* Begin *

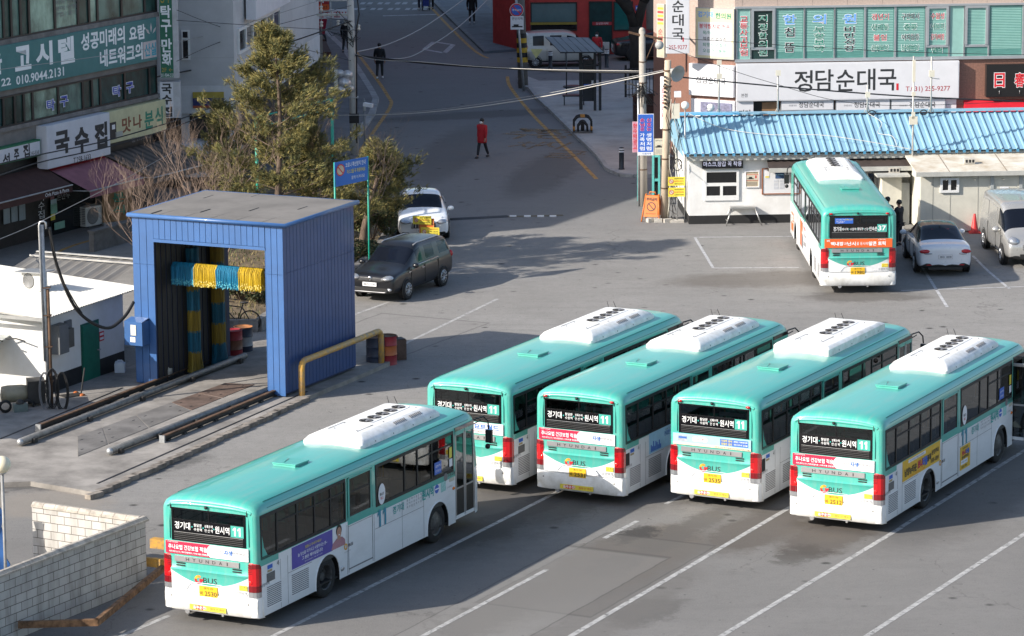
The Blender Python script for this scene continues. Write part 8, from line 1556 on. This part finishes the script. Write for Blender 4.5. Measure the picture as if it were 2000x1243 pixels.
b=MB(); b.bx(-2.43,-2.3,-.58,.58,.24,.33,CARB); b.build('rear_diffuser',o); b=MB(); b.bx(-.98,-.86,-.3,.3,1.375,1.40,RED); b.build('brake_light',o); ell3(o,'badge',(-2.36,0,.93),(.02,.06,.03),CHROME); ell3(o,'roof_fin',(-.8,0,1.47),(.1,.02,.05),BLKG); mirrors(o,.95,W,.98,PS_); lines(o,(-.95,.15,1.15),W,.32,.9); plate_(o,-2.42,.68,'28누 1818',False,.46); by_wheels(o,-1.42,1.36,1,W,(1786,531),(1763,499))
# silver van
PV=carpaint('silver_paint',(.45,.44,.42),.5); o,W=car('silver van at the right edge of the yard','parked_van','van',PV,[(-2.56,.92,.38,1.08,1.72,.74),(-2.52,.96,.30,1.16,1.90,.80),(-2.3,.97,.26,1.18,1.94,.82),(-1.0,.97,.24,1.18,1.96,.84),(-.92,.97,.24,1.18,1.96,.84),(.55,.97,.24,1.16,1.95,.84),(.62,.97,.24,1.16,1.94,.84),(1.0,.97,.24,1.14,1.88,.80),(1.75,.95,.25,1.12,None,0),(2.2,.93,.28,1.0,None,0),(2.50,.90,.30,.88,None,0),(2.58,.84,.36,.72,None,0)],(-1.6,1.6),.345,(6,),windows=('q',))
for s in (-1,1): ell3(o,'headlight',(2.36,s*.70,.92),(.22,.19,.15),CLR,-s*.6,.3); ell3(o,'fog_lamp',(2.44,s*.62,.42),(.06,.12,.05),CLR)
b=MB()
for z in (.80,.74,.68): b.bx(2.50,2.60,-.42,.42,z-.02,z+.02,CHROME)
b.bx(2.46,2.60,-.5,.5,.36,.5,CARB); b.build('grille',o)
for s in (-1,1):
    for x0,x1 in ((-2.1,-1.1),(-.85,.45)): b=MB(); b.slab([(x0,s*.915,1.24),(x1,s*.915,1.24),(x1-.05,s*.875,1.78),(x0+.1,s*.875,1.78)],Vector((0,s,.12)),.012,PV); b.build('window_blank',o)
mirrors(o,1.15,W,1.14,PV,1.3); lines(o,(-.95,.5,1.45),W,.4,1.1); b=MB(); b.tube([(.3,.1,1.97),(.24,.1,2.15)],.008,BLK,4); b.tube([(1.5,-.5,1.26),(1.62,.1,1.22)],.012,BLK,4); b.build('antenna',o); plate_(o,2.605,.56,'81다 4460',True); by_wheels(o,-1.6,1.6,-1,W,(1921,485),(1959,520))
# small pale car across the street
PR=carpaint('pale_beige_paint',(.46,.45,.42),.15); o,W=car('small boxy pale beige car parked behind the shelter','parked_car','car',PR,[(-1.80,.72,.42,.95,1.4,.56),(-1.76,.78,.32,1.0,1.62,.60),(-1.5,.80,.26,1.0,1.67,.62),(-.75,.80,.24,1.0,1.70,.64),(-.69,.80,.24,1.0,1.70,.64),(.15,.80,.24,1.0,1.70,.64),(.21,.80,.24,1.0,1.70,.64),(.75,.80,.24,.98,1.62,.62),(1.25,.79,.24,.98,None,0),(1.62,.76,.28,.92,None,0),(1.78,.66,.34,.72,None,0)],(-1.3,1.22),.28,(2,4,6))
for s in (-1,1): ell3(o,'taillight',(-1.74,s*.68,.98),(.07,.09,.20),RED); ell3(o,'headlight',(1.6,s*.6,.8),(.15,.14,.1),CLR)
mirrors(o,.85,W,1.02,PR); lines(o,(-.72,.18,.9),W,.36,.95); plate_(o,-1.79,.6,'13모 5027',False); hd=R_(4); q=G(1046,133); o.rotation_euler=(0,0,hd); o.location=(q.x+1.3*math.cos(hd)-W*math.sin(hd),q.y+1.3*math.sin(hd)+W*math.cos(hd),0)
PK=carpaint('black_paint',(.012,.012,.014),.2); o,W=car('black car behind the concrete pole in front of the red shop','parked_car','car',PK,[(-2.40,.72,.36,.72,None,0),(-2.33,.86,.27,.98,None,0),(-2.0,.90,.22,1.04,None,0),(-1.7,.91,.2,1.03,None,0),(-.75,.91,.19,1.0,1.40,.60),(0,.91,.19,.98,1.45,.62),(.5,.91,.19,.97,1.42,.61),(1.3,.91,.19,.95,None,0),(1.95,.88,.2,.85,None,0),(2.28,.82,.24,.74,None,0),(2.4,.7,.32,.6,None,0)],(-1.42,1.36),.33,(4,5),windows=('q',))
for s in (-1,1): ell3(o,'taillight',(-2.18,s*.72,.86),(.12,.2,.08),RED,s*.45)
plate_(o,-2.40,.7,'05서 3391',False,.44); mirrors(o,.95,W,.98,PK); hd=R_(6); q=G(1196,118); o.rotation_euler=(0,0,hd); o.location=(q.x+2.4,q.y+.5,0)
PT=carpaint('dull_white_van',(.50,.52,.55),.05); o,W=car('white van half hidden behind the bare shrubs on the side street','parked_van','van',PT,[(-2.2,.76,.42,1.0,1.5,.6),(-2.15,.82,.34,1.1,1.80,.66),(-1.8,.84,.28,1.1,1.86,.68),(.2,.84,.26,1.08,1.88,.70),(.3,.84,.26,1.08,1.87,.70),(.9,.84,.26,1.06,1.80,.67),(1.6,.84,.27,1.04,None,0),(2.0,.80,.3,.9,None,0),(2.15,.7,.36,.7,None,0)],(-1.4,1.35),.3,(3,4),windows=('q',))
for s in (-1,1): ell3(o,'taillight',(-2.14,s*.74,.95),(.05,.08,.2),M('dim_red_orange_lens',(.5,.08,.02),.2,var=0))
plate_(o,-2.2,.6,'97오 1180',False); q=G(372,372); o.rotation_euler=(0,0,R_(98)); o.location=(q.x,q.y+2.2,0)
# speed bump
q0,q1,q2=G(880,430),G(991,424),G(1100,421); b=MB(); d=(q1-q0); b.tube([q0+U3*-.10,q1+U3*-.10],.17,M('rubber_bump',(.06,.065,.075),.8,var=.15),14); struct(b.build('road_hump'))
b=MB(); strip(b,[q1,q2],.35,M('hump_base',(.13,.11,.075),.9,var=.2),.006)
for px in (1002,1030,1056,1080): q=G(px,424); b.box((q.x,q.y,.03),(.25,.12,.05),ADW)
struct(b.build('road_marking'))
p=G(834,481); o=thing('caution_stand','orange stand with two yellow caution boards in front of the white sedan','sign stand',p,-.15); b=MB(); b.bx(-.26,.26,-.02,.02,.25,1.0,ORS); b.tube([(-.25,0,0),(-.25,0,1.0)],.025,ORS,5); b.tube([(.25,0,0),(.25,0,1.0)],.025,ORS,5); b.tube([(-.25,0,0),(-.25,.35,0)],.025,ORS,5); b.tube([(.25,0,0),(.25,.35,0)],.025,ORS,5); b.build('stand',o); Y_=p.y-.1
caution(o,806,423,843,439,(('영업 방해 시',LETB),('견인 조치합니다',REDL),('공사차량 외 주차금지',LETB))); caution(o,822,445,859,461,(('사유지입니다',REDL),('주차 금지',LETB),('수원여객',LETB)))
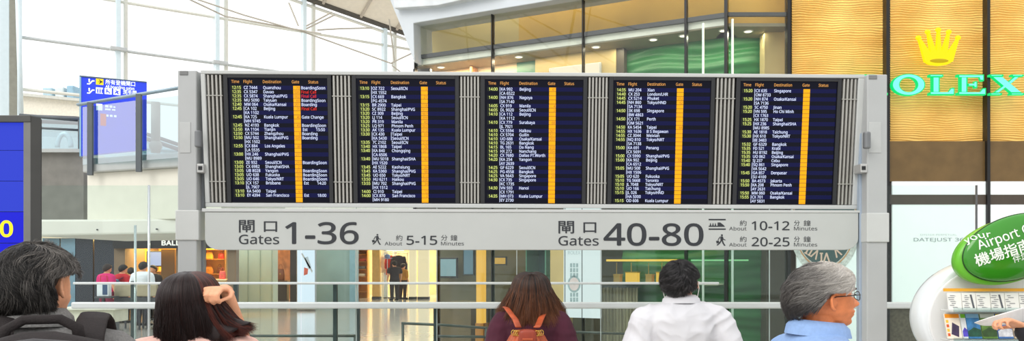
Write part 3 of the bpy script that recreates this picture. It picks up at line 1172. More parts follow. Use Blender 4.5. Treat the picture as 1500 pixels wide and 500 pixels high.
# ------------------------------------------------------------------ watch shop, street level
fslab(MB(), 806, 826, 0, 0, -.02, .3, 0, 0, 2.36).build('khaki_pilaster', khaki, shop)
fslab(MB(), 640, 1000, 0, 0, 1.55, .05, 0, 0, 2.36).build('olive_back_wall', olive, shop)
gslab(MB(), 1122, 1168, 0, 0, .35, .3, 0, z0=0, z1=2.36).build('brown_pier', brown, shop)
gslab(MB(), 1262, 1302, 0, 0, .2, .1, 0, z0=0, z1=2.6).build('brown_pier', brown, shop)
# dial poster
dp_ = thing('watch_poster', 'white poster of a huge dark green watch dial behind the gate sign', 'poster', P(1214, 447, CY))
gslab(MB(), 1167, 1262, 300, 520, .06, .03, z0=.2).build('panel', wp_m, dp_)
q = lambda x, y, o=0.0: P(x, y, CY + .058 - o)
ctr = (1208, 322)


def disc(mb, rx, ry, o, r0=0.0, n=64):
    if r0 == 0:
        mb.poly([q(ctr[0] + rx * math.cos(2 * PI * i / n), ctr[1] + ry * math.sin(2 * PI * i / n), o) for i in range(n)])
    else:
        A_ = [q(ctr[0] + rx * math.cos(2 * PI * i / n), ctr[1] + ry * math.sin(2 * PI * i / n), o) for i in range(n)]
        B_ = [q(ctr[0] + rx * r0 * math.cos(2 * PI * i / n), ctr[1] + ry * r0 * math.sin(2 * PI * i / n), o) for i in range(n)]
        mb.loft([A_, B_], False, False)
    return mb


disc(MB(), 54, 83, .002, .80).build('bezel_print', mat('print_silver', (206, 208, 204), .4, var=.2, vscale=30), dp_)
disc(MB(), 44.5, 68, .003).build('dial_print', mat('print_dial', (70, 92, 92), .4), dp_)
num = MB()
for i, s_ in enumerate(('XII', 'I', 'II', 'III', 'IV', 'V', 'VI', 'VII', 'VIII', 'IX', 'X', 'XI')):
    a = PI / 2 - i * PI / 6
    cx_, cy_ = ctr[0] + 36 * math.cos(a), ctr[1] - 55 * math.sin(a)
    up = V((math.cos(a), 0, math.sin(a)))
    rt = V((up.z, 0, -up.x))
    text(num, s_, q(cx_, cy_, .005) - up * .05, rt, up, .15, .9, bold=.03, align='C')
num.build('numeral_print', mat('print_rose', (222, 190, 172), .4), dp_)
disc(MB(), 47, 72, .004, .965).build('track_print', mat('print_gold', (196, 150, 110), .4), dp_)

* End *

Tally how many lines of the data include the word "this". Write the number and nothing else.

2